Exercise description: Restate the complete material exactly.

Data excerpt:
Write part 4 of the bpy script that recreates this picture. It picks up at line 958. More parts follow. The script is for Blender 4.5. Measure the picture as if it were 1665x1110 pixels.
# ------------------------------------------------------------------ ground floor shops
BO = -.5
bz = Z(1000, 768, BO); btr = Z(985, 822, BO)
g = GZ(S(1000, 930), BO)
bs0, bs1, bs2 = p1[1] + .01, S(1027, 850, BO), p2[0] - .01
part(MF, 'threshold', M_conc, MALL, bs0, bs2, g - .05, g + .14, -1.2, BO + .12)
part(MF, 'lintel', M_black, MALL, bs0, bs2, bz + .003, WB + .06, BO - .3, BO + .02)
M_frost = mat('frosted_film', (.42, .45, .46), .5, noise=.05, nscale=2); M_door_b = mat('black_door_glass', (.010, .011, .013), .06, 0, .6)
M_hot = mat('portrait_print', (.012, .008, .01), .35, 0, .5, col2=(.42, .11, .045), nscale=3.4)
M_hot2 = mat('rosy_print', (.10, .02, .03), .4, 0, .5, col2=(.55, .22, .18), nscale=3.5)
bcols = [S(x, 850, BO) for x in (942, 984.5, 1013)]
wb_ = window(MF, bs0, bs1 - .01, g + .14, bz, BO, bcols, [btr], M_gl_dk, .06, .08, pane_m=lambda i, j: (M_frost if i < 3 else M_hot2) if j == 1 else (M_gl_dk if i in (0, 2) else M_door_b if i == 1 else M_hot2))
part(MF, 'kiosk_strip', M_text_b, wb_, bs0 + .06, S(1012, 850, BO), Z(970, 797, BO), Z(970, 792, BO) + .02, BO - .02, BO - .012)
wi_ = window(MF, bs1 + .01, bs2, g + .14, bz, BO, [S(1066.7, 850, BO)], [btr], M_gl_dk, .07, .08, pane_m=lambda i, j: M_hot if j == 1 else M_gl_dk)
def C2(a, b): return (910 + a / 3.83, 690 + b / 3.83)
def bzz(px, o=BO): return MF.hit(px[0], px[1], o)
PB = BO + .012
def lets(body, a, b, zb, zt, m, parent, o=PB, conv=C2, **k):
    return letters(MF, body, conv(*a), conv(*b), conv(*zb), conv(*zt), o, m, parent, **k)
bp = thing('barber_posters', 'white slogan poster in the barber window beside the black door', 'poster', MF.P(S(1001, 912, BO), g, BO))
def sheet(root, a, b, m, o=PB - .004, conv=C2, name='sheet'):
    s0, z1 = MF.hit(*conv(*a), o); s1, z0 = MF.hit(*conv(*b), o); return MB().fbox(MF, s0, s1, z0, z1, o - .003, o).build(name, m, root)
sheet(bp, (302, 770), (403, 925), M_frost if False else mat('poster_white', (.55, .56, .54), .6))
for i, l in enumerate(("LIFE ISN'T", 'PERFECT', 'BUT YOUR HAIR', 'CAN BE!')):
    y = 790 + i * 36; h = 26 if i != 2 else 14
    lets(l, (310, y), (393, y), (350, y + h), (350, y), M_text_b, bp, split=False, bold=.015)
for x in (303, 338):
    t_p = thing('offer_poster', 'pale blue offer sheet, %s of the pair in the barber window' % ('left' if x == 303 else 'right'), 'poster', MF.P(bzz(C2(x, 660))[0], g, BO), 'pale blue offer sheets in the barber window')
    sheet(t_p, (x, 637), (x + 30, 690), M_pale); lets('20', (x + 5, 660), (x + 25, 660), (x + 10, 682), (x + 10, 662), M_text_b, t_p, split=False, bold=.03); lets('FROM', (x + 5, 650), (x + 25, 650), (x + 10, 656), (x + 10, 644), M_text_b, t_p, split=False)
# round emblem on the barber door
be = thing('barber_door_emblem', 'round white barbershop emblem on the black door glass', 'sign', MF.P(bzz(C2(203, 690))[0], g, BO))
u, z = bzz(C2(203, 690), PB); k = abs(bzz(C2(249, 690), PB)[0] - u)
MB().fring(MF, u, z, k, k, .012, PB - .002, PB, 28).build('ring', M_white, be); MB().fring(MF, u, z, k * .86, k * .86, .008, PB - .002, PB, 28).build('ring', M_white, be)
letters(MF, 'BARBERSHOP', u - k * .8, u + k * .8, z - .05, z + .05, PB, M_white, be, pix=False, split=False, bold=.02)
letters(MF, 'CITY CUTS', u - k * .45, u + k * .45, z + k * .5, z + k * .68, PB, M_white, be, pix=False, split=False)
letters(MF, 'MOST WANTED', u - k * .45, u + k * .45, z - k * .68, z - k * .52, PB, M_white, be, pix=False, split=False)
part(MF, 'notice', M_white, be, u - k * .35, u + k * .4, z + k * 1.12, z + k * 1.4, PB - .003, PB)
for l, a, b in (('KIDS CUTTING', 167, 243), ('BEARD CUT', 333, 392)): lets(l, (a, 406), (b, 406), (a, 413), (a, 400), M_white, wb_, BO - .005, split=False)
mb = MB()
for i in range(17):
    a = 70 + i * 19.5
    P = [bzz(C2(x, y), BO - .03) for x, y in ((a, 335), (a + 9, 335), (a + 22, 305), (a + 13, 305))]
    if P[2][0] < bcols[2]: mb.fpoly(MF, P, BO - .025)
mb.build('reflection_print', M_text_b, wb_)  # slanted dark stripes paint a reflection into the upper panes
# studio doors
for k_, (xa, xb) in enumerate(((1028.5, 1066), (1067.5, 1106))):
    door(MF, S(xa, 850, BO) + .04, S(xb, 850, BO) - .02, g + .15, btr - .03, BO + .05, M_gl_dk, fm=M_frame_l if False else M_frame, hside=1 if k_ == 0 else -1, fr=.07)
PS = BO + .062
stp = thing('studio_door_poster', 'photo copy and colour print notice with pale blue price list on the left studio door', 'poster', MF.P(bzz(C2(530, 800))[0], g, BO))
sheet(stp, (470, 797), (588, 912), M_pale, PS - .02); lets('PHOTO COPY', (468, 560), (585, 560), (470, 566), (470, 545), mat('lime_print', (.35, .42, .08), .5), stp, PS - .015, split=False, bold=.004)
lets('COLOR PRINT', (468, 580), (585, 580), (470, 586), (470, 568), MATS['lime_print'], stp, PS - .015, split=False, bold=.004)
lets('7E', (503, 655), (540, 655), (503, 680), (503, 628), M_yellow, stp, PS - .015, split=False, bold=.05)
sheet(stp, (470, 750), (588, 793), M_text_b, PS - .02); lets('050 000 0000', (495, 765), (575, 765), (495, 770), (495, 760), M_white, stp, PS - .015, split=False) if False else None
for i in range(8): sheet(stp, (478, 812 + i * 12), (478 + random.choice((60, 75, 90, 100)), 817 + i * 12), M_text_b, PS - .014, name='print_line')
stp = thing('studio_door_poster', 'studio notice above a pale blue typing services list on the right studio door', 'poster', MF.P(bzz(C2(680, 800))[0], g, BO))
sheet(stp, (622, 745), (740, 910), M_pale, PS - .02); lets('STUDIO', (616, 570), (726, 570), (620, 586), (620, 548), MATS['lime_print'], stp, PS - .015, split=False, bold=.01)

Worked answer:
Write part 4 of the bpy script that recreates this picture. It picks up at line 958. More parts follow. The script is for Blender 4.5. Measure the picture as if it were 1665x1110 pixels.
# ------------------------------------------------------------------ ground floor shops
BO = -.5
bz = Z(1000, 768, BO); btr = Z(985, 822, BO)
g = GZ(S(1000, 930), BO)
bs0, bs1, bs2 = p1[1] + .01, S(1027, 850, BO), p2[0] - .01
part(MF, 'threshold', M_conc, MALL, bs0, bs2, g - .05, g + .14, -1.2, BO + .12)
part(MF, 'lintel', M_black, MALL, bs0, bs2, bz + .003, WB + .06, BO - .3, BO + .02)
M_frost = mat('frosted_film', (.42, .45, .46), .5, noise=.05, nscale=2); M_door_b = mat('black_door_glass', (.010, .011, .013), .06, 0, .6)
M_hot = mat('portrait_print', (.012, .008, .01), .35, 0, .5, col2=(.42, .11, .045), nscale=3.4)
M_hot2 = mat('rosy_print', (.10, .02, .03), .4, 0, .5, col2=(.55, .22, .18), nscale=3.5)
bcols = [S(x, 850, BO) for x in (942, 984.5, 1013)]
wb_ = window(MF, bs0, bs1 - .01, g + .14, bz, BO, bcols, [btr], M_gl_dk, .06, .08, pane_m=lambda i, j: (M_frost if i < 3 else M_hot2) if j == 1 else (M_gl_dk if i in (0, 2) else M_door_b if i == 1 else M_hot2))
part(MF, 'kiosk_strip', M_text_b, wb_, bs0 + .06, S(1012, 850, BO), Z(970, 797, BO), Z(970, 792, BO) + .02, BO - .02, BO - .012)
wi_ = window(MF, bs1 + .01, bs2, g + .14, bz, BO, [S(1066.7, 850, BO)], [btr], M_gl_dk, .07, .08, pane_m=lambda i, j: M_hot if j == 1 else M_gl_dk)
def C2(a, b): return (910 + a / 3.83, 690 + b / 3.83)
def bzz(px, o=BO): return MF.hit(px[0], px[1], o)
PB = BO + .012
def lets(body, a, b, zb, zt, m, parent, o=PB, conv=C2, **k):
    return letters(MF, body, conv(*a), conv(*b), conv(*zb), conv(*zt), o, m, parent, **k)
bp = thing('barber_posters', 'white slogan poster in the barber window beside the black door', 'poster', MF.P(S(1001, 912, BO), g, BO))
def sheet(root, a, b, m, o=PB - .004, conv=C2, name='sheet'):
    s0, z1 = MF.hit(*conv(*a), o); s1, z0 = MF.hit(*conv(*b), o); return MB().fbox(MF, s0, s1, z0, z1, o - .003, o).build(name, m, root)
sheet(bp, (302, 770), (403, 925), M_frost if False else mat('poster_white', (.55, .56, .54), .6))
for i, l in enumerate(("LIFE ISN'T", 'PERFECT', 'BUT YOUR HAIR', 'CAN BE!')):
    y = 790 + i * 36; h = 26 if i != 2 else 14
    lets(l, (310, y), (393, y), (350, y + h), (350, y), M_text_b, bp, split=False, bold=.015)
for x in (303, 338):
    t_p = thing('offer_poster', 'pale blue offer sheet, %s of the pair in the barber window' % ('left' if x == 303 else 'right'), 'poster', MF.P(bzz(C2(x, 660))[0], g, BO), 'pale blue offer sheets in the barber window')
    sheet(t_p, (x, 637), (x + 30, 690), M_pale); lets('20', (x + 5, 660), (x + 25, 660), (x + 10, 682), (x + 10, 662), M_text_b, t_p, split=False, bold=.03); lets('FROM', (x + 5, 650), (x + 25, 650), (x + 10, 656), (x + 10, 644), M_text_b, t_p, split=False)
# round emblem on the barber door
be = thing('barber_door_emblem', 'round white barbershop emblem on the black door glass', 'sign', MF.P(bzz(C2(203, 690))[0], g, BO))
u, z = bzz(C2(203, 690), PB); k = abs(bzz(C2(249, 690), PB)[0] - u)
MB().fring(MF, u, z, k, k, .012, PB - .002, PB, 28).build('ring', M_white, be); MB().fring(MF, u, z, k * .86, k * .86, .008, PB - .002, PB, 28).build('ring', M_white, be)
letters(MF, 'BARBERSHOP', u - k * .8, u + k * .8, z - .05, z + .05, PB, M_white, be, pix=False, split=False, bold=.02)
letters(MF, 'CITY CUTS', u - k * .45, u + k * .45, z + k * .5, z + k * .68, PB, M_white, be, pix=False, split=False)
letters(MF, 'MOST WANTED', u - k * .45, u + k * .45, z - k * .68, z - k * .52, PB, M_white, be, pix=False, split=False)
part(MF, 'notice', M_white, be, u - k * .35, u + k * .4, z + k * 1.12, z + k * 1.4, PB - .003, PB)
for l, a, b in (('KIDS CUTTING', 167, 243), ('BEARD CUT', 333, 392)): lets(l, (a, 406), (b, 406), (a, 413), (a, 400), M_white, wb_, BO - .005, split=False)
mb = MB()
for i in range(17):
    a = 70 + i * 19.5
    P = [bzz(C2(x, y), BO - .03) for x, y in ((a, 335), (a + 9, 335), (a + 22, 305), (a + 13, 305))]
    if P[2][0] < bcols[2]: mb.fpoly(MF, P, BO - .025)
mb.build('reflection_print', M_text_b, wb_)  # slanted dark stripes paint a reflection into the upper panes
# studio doors
for k_, (xa, xb) in enumerate(((1028.5, 1066), (1067.5, 1106))):
    door(MF, S(xa, 850, BO) + .04, S(xb, 850, BO) - .02, g + .15, btr - .03, BO + .05, M_gl_dk, fm=M_frame_l if False else M_frame, hside=1 if k_ == 0 else -1, fr=.07)
PS = BO + .062
stp = thing('studio_door_poster', 'photo copy and colour print notice with pale blue price list on the left studio door', 'poster', MF.P(bzz(C2(530, 800))[0], g, BO))
sheet(stp, (470, 797), (588, 912), M_pale, PS - .02); lets('PHOTO COPY', (468, 560), (585, 560), (470, 566), (470, 545), mat('lime_print', (.35, .42, .08), .5), stp, PS - .015, split=False, bold=.004)
lets('COLOR PRINT', (468, 580), (585, 580), (470, 586), (470, 568), MATS['lime_print'], stp, PS - .015, split=False, bold=.004)
lets('7E', (503, 655), (540, 655), (503, 680), (503, 628), M_yellow, stp, PS - .015, split=False, bold=.05)
sheet(stp, (470, 750), (588, 793), M_text_b, PS - .02); lets('050 000 0000', (495, 765), (575, 765), (495, 770), (495, 760), M_white, stp, PS - .015, split=False) if False else None
for i in range(8): sheet(stp, (478, 812 + i * 12), (478 + random.choice((60, 75, 90, 100)), 817 + i * 12), M_text_b, PS - .014, name='print_line')
stp = thing('studio_door_poster', 'studio notice above a pale blue typing services list on the right studio door', 'poster', MF.P(bzz(C2(680, 800))[0], g, BO))
sheet(stp, (622, 745), (740, 910), M_pale, PS - .02); lets('STUDIO', (616, 570), (726, 570), (620, 586), (620, 548), MATS['lime_print'], stp, PS - .015, split=False, bold=.01)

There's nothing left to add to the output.